If you can understand what Mona Lisa is smiling about, then I will know what you are thinking.
Written by: Sun Zhe, Chief Reporter of Fashion Magazine in Shanghai, Fashion Critic
Unexceptionally, they have perfect complexions. No matter if she is Zhang Ziyi, Maggie Zhang, the popular manmade Korean beauty, or the unknown new advertising actress, no matter what they are selling, VISA card, essence cream or shampoo, the image focus will be their seemingly perfect faces. It reminds us of beautiful words, for example, the freshest fruits, the tenderest rose and the most innocent angel. Only people in the fashion industry know the backstage stories of such angelic creations, when creative and mutually discriminating fashion workers finally cooperate with each other. The idea director of the commodity leads the expensive hairdresser, wardrobe expert, stylist, star or model, charging on an hourly basis. All of them are paid to shoot a completely unreal face in a studio as luminous as polar day. They are dream creators and they love it. When a worker modifies pictures of famous women into perfection with an Apple computer, concealing the blemishes on our bodies left by God, they are proud of it. They care nothing of the real faces of those models. As cocoa powder and sugar are only disorderly materials for a skilled baker, and his focus is to bake them into a decorative cake.

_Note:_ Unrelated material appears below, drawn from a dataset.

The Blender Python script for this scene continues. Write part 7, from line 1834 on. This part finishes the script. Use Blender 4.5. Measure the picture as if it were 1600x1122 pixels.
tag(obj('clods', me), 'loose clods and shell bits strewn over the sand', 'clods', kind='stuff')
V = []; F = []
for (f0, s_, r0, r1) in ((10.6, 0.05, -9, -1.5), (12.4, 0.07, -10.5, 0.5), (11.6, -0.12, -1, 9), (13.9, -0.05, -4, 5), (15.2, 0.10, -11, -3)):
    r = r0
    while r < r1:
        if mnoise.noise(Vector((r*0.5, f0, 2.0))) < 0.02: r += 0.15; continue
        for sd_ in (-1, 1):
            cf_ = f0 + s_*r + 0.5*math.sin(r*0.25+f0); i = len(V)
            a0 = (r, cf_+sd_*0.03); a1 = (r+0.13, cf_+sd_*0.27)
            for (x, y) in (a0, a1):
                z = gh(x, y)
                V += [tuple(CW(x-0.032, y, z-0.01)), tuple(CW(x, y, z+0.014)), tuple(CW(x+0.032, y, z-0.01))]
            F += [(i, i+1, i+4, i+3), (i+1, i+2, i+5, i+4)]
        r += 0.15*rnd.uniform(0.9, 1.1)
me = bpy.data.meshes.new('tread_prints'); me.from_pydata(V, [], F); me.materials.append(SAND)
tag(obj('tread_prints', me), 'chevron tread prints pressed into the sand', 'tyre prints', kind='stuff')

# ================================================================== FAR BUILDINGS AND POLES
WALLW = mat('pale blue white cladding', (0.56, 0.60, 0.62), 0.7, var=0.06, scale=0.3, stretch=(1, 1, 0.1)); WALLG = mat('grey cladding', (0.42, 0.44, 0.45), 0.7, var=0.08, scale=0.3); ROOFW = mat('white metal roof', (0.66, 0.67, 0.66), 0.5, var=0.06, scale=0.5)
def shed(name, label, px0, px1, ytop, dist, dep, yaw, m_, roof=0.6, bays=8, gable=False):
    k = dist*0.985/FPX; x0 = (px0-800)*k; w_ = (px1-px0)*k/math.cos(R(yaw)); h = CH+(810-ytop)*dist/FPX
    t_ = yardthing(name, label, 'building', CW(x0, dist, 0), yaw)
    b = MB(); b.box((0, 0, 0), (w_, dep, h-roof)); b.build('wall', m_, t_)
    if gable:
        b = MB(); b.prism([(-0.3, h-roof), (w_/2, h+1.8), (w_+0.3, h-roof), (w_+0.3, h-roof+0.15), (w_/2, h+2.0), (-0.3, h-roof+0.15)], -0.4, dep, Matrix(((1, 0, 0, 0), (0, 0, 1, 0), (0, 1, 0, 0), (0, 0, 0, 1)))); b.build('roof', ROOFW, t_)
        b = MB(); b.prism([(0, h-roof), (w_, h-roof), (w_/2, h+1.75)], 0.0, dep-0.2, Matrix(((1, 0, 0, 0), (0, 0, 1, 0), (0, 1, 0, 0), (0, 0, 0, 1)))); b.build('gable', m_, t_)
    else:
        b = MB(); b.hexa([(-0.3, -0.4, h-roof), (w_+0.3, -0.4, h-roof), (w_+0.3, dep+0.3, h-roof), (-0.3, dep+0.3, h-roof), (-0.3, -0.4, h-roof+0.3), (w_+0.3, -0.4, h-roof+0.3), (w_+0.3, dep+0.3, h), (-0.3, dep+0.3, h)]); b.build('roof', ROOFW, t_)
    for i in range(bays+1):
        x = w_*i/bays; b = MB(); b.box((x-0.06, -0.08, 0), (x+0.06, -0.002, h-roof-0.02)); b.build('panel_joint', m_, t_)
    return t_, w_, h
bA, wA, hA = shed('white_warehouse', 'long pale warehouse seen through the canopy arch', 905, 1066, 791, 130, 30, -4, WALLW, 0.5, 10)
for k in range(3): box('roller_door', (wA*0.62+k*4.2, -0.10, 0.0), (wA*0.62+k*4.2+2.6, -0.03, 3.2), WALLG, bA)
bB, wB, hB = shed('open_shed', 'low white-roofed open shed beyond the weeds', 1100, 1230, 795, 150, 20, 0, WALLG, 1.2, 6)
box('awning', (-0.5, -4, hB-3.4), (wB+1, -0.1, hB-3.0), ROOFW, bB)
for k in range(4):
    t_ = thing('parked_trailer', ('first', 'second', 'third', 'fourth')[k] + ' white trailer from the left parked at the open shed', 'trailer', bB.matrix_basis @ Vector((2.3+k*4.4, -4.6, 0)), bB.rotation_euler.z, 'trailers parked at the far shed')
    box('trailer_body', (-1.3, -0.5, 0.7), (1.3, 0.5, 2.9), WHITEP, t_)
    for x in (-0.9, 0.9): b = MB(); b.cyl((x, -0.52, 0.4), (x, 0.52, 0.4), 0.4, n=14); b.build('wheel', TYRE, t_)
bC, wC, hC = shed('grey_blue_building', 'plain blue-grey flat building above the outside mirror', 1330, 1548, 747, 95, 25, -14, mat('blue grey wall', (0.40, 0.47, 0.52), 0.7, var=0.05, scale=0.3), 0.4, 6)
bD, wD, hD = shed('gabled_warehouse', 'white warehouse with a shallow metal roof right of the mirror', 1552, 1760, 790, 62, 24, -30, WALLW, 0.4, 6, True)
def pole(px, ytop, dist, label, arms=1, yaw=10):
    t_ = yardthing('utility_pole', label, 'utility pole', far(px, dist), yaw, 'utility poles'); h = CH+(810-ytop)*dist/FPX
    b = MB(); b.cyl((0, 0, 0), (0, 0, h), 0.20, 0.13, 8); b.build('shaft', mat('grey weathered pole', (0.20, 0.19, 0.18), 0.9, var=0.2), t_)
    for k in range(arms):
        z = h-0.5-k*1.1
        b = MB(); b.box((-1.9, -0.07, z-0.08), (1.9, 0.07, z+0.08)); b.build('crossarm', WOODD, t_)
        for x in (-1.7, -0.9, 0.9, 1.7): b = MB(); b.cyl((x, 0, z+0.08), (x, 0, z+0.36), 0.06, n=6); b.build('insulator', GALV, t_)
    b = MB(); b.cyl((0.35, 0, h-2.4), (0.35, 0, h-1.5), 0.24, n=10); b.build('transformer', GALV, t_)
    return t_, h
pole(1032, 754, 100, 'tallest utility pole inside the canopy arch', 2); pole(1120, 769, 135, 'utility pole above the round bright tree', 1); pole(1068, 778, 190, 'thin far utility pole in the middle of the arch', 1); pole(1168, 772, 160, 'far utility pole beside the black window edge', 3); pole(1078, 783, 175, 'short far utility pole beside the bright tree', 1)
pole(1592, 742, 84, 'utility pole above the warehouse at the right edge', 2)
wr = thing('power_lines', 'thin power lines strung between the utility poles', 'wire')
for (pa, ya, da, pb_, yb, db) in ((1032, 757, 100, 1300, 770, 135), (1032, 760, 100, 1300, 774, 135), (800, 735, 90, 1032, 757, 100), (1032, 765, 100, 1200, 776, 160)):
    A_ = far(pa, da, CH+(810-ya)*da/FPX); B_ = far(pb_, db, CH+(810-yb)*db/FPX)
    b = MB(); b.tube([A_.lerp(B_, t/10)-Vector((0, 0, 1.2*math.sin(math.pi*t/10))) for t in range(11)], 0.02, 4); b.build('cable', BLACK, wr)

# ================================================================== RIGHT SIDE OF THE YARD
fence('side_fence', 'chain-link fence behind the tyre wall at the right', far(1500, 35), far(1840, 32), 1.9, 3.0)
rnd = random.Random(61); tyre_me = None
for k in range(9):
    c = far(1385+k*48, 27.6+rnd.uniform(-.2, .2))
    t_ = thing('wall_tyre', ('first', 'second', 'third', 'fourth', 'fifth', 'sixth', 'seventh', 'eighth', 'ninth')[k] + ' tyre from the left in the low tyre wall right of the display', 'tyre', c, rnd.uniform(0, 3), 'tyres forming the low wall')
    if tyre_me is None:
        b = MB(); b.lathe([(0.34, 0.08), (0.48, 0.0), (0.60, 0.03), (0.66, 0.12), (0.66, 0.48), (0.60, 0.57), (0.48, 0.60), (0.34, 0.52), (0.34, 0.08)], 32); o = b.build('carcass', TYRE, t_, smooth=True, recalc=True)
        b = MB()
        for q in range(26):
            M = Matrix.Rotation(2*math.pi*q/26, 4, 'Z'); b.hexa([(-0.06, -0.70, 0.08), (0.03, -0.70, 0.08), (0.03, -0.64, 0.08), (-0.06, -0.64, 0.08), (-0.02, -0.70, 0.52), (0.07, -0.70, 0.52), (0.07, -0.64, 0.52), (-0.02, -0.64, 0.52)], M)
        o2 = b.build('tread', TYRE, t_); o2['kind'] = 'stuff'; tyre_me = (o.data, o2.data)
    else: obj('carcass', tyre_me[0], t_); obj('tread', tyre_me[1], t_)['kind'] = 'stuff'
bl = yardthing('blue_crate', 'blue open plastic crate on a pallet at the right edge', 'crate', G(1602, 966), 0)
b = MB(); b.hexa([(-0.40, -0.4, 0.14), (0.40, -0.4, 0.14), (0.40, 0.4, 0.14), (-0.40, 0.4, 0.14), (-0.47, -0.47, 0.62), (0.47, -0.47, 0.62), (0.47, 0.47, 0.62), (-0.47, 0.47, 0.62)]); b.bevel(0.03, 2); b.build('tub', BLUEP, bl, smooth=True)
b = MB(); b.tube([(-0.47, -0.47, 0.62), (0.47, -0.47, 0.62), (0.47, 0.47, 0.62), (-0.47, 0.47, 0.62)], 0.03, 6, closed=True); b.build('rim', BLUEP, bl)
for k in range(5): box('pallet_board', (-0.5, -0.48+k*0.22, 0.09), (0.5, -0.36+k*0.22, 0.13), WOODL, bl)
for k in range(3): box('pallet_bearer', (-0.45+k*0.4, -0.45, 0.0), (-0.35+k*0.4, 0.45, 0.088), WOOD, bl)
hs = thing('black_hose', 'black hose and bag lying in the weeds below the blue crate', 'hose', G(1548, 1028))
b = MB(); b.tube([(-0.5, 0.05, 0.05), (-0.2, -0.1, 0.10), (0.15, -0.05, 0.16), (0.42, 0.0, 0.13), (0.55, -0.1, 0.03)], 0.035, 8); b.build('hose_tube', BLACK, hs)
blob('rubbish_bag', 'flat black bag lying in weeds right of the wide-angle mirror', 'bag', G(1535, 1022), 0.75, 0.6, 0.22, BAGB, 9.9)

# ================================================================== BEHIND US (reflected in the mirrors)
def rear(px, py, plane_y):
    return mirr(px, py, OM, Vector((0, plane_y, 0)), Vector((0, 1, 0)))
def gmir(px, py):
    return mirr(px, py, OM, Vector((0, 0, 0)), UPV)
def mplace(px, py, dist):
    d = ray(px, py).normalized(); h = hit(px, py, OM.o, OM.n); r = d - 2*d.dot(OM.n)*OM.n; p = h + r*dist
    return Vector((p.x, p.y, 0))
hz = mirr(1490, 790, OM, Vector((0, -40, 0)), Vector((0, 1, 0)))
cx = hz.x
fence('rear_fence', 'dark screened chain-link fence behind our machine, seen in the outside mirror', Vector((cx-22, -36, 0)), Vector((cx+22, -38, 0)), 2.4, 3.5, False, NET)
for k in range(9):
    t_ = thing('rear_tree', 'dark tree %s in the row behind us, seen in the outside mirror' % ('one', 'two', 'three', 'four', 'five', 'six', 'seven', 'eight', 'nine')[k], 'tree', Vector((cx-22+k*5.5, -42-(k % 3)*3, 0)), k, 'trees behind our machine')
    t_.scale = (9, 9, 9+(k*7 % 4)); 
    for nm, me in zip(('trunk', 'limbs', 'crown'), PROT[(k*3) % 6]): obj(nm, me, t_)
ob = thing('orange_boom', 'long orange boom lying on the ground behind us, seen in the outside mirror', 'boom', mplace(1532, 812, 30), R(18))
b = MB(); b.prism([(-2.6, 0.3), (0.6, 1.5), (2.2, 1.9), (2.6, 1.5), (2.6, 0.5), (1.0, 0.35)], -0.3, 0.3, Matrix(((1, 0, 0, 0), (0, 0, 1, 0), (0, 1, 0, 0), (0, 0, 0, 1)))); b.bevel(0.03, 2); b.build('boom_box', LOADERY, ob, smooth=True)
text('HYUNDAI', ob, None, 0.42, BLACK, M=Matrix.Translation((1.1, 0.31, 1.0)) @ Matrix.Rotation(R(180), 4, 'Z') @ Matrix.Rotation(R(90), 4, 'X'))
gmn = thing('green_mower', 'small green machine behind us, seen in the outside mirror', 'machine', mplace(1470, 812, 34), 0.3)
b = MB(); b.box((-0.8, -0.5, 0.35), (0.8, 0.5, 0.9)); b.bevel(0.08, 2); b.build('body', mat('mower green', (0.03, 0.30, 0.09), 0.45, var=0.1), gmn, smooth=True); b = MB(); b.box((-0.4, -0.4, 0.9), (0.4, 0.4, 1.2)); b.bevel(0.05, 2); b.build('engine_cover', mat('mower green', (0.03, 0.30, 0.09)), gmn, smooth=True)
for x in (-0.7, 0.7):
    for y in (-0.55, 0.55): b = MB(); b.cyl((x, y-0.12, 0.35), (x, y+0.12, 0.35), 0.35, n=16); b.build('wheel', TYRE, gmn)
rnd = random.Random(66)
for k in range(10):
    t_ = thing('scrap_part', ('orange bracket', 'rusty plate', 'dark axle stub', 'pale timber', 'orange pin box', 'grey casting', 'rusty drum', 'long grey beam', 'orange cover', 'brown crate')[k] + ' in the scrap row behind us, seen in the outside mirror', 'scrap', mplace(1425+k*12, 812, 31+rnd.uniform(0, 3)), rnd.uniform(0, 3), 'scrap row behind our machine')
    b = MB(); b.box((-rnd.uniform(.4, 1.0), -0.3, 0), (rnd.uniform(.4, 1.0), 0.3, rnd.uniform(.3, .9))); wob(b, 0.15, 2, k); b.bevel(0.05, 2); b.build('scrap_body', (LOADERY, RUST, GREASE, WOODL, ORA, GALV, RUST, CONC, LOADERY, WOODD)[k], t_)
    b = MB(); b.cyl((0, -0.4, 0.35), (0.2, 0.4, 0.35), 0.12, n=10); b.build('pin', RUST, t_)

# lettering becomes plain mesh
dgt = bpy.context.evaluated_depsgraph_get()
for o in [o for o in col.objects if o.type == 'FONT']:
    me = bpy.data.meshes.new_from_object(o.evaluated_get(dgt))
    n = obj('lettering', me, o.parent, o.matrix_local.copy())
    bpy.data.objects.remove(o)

Actually, it is a process of visualizing “beauty”. Under the requirement and direction of powerful product manufacturers, fashion workers try to define standards of “beauty” for the public. This motivation is relevant to art creation, but more important, it is designed to meet the demands of a huge and globalized market.
Does “beauty” need its standards? If there was only one standard of “beauty” left, how would we face it? Would you take the risks of being regarded as “out-of-date”, having “no taste” or being “ugly and disgusting”? Would you fight against such standards of “beauty”?
The whole process of modern industrialization tries to simplify and standardize all of our opinions about every step we make, whether it is in fashion, home decoration or the food in our refrigerators. For modern people with a sense of responsibility, any idea beyond those provided by manufacturers can be immoral. Stereotypes are the fruits of modern industry, as well as the key to lowering production costs. If women all around the world have the same idea of “beauty”, “beauty” products are more easily sold around the world. They have been doing this for years and have achieved decisive success.
In his “Standards” series of POP style, Yang Mian expresses his opinion about increasingly simple and repeated standards of “beauty”. His opinion may express his worry, his sense-of-humor or irony, but I don’t see it as anger. Even though there is an electric wave-like line in each painting, I don’t think it represents strong provocation. For either an artist or a common person, it is difficult to fight against the order of our existing lives on a grand scale. Though it is a hegemonic and single “standard”, it has its necessity and value of existence.
Appearing in these advertisements with similar background and methods, any real and vivid person would become strange. She becomes a pure symbol, with ambiguous status. Like the woman in the famous painting Mona Lisa; we know that she is a leisurely and rich woman, but nobody can define the emotion in her expression. Similarly, we don’t know the real thoughts of famous women in advertisements. There is nothing more idealized than this. In particular, in the make-up advertisement of AUPRUS, Zhao Wei gazes at the audience with a distracted expression. We are unable to discover if she is happy and satisfied with her life. It seems that the products she is representing devoured her. Product manufacturers are trying to create a simple and understandable advertising style, and these famous women are only tools. However, it seems that they cannot even persuade themselves. I don’t know how many people these soulless and beautiful dolls enchant. It might be far away from the original intention of those manufactured. But sometimes it is true.